WHAT IS NEEDED: Return exactly the lines that run from the beginning through the line containing "S.camera = cam", both included, and no others.

----------

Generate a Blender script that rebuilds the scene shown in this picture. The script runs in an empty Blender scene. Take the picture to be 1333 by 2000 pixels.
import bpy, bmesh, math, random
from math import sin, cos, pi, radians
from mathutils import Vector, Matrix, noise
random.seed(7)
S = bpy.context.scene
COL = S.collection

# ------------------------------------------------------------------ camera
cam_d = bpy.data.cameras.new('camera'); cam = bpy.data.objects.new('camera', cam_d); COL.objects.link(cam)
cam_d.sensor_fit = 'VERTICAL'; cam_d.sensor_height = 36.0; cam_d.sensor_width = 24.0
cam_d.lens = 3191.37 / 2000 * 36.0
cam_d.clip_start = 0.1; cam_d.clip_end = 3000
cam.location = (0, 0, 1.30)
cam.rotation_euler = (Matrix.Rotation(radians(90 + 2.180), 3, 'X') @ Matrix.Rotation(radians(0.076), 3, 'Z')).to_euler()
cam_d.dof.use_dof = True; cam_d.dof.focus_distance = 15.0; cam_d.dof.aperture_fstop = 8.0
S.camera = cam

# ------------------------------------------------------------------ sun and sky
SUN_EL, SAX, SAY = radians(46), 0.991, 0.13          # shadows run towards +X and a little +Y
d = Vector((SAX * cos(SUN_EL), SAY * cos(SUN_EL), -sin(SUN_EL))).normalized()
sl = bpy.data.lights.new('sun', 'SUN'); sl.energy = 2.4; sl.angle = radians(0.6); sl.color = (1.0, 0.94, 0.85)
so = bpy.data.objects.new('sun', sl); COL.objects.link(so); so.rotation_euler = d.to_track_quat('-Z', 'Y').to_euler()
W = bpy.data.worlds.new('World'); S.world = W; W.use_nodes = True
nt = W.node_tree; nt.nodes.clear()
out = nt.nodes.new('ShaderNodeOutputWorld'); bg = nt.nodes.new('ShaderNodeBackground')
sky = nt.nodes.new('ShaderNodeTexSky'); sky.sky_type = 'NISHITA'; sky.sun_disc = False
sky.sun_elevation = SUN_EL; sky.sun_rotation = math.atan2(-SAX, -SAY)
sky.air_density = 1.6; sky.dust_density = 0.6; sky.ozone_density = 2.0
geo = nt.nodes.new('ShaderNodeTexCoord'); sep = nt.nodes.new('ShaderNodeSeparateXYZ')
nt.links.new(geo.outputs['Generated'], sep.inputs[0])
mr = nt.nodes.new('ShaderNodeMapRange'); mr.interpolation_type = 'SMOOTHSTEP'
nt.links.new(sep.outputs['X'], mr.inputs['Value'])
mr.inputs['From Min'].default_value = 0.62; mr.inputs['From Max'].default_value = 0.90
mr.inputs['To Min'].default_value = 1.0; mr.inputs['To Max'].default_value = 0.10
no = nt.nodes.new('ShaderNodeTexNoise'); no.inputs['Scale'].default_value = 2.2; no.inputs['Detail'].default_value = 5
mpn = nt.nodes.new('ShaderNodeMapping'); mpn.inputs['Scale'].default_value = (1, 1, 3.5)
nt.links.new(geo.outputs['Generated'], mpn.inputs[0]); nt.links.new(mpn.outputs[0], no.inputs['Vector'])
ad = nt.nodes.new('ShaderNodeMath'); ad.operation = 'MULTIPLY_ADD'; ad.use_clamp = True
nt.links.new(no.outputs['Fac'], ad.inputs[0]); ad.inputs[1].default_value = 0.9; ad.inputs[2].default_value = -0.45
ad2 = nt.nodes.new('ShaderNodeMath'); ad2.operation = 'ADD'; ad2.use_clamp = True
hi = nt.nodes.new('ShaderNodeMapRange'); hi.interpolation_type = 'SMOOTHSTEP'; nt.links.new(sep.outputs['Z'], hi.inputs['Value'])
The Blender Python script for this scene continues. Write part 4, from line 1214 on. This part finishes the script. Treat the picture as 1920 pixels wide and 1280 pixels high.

----------

OUTPUT OF THE EXERCISE:
Generate a Blender script that rebuilds the scene shown in this picture. The script runs in an empty Blender scene. Take the picture to be 1333 by 2000 pixels.
import bpy, bmesh, math, random
from math import sin, cos, pi, radians
from mathutils import Vector, Matrix, noise
random.seed(7)
S = bpy.context.scene
COL = S.collection

# ------------------------------------------------------------------ camera
cam_d = bpy.data.cameras.new('camera'); cam = bpy.data.objects.new('camera', cam_d); COL.objects.link(cam)
cam_d.sensor_fit = 'VERTICAL'; cam_d.sensor_height = 36.0; cam_d.sensor_width = 24.0
cam_d.lens = 3191.37 / 2000 * 36.0
cam_d.clip_start = 0.1; cam_d.clip_end = 3000
cam.location = (0, 0, 1.30)
cam.rotation_euler = (Matrix.Rotation(radians(90 + 2.180), 3, 'X') @ Matrix.Rotation(radians(0.076), 3, 'Z')).to_euler()
cam_d.dof.use_dof = True; cam_d.dof.focus_distance = 15.0; cam_d.dof.aperture_fstop = 8.0
S.camera = cam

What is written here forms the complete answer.